Part of a data file:
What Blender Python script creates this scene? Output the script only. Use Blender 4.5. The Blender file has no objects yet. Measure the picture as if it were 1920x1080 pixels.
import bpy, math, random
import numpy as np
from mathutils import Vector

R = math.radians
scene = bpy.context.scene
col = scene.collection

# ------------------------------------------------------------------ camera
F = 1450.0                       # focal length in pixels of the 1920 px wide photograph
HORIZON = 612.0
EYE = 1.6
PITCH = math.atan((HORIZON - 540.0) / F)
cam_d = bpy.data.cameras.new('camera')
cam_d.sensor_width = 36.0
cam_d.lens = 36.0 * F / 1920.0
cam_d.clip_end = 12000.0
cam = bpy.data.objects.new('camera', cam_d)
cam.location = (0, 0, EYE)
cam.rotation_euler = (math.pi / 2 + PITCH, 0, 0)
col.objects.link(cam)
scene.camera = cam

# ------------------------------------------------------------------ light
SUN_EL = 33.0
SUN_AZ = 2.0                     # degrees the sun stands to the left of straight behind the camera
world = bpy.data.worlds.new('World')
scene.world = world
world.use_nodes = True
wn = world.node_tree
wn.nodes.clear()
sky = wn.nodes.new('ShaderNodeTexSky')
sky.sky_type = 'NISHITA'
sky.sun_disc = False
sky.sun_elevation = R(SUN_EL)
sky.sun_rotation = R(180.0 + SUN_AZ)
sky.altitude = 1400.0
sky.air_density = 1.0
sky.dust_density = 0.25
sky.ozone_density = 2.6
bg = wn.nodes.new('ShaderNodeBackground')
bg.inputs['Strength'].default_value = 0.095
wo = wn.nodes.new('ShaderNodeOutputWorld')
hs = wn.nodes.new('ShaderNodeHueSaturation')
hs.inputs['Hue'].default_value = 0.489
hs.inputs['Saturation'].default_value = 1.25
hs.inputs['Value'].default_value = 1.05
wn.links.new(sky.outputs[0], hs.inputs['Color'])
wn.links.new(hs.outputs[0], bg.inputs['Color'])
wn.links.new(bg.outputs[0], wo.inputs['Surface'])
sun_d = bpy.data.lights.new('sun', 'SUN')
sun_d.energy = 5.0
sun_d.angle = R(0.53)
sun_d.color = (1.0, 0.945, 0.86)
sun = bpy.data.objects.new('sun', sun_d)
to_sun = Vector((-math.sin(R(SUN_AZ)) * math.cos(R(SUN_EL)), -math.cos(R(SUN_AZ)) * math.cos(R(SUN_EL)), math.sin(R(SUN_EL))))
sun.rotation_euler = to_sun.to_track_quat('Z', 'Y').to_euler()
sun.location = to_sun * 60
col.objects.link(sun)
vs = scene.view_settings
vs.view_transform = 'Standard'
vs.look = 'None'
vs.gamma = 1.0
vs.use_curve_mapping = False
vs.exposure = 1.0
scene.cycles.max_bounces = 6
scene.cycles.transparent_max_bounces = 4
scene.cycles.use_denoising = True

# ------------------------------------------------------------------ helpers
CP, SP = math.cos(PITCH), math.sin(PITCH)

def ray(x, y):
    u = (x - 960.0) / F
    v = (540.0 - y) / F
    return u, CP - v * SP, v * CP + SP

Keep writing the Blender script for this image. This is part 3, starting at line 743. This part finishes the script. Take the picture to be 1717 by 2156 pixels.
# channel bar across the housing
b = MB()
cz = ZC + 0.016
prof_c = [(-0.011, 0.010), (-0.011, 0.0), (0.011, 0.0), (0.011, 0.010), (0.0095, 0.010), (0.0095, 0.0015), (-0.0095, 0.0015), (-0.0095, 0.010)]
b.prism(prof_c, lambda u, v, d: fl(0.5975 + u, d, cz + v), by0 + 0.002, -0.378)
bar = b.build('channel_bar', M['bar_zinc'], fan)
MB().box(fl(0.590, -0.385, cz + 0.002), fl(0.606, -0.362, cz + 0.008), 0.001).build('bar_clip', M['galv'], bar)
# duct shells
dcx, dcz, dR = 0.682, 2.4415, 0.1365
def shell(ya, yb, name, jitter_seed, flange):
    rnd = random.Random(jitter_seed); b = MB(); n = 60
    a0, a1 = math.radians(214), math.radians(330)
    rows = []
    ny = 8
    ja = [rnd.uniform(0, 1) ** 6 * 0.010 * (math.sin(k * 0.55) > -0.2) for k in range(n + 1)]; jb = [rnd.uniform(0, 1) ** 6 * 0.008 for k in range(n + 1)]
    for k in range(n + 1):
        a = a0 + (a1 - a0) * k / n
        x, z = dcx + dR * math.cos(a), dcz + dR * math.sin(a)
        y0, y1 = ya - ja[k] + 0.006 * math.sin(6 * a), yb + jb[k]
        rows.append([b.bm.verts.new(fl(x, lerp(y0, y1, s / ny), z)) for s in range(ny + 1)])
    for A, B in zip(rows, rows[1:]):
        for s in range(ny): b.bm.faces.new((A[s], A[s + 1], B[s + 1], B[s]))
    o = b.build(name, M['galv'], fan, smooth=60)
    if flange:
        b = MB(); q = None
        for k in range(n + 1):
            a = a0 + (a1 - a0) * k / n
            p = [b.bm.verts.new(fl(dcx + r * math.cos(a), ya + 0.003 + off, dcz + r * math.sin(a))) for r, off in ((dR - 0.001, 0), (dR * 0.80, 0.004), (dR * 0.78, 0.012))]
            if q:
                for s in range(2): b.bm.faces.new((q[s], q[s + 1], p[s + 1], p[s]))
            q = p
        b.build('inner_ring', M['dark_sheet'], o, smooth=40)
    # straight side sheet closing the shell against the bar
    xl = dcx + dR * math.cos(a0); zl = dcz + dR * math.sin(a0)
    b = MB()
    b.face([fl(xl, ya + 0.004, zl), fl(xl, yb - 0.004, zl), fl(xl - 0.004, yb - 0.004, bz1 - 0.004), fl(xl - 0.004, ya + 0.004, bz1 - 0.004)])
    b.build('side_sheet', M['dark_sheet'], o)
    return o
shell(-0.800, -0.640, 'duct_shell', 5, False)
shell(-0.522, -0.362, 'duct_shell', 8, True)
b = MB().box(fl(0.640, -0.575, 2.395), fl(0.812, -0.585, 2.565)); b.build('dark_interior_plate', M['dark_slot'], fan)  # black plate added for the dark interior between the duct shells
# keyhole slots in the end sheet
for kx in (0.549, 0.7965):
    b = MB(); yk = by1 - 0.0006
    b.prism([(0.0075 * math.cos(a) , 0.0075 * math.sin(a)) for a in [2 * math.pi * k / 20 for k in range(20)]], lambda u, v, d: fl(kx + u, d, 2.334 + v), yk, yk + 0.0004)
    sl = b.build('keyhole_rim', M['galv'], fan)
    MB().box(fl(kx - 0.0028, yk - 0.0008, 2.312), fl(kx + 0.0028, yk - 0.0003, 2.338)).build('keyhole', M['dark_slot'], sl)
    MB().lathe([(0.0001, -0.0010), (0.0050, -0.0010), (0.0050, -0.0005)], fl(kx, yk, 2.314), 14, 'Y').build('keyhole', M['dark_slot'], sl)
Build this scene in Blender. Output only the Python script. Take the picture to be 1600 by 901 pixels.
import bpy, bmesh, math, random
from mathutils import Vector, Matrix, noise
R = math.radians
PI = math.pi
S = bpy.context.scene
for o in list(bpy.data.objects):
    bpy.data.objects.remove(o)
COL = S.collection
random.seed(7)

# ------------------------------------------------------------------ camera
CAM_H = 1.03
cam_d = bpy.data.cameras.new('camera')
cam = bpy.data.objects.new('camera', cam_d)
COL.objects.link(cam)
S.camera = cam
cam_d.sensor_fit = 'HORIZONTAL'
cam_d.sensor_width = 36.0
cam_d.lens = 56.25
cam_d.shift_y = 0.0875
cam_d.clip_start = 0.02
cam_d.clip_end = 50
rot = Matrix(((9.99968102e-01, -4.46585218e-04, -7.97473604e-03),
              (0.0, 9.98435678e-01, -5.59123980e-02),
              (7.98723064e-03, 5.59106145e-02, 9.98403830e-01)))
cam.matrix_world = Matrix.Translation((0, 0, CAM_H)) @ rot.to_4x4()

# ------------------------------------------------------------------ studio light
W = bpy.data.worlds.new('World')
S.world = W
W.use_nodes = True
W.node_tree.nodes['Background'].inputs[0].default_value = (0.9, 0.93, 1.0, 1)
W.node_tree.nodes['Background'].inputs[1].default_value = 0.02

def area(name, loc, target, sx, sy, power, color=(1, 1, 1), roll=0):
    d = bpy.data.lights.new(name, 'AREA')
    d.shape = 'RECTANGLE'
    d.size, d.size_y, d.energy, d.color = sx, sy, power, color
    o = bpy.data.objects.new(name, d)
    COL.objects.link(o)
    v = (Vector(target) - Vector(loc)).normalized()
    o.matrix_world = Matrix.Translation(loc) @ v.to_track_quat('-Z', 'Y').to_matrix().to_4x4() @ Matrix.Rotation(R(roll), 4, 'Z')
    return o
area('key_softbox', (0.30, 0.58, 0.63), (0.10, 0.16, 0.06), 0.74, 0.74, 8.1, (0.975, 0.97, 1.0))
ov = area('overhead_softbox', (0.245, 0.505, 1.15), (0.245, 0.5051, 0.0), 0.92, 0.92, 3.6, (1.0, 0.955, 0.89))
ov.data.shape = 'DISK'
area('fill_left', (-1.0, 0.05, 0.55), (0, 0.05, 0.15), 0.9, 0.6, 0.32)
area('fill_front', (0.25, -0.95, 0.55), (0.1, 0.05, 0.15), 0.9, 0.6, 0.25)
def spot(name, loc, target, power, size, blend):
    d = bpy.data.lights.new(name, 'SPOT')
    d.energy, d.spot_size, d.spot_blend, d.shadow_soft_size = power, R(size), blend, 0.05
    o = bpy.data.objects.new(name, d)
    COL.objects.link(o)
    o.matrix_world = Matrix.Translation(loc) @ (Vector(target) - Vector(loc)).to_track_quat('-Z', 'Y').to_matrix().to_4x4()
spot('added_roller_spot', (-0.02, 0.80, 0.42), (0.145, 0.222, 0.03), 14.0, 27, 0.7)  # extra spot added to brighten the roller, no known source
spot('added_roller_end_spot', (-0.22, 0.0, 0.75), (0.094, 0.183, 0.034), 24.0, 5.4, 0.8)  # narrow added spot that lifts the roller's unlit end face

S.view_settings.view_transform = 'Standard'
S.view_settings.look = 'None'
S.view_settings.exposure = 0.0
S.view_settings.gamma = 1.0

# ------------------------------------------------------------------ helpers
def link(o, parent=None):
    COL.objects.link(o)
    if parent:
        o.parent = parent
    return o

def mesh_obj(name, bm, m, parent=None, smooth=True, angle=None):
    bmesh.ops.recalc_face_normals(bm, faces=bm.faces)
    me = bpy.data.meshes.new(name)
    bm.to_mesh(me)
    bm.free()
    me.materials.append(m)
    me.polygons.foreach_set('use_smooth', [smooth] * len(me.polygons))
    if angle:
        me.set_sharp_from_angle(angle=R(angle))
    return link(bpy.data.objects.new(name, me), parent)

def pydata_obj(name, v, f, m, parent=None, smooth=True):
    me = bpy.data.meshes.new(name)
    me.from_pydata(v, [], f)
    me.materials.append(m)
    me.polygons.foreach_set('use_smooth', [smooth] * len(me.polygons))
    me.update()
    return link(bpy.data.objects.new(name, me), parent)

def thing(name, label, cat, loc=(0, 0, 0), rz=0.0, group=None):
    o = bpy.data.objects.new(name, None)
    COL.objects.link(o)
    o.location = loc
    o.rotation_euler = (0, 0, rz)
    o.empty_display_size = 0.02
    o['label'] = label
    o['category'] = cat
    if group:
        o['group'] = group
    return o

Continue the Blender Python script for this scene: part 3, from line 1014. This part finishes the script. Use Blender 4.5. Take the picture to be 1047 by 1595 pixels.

=== Short problem ===
Each line from the one holding "b.build('inner_ring', M['dark_sheet'], o, smooth=40)" to the one holding "b.face([fl(xl, ya +", those two included, is to be transcribed exactly, and no other line.

=== Written answer ===
        b.build('inner_ring', M['dark_sheet'], o, smooth=40)
    # straight side sheet closing the shell against the bar
    xl = dcx + dR * math.cos(a0); zl = dcz + dR * math.sin(a0)
    b = MB()
    b.face([fl(xl, ya + 0.004, zl), fl(xl, yb - 0.004, zl), fl(xl - 0.004, yb - 0.004, bz1 - 0.004), fl(xl - 0.004, ya + 0.004, bz1 - 0.004)])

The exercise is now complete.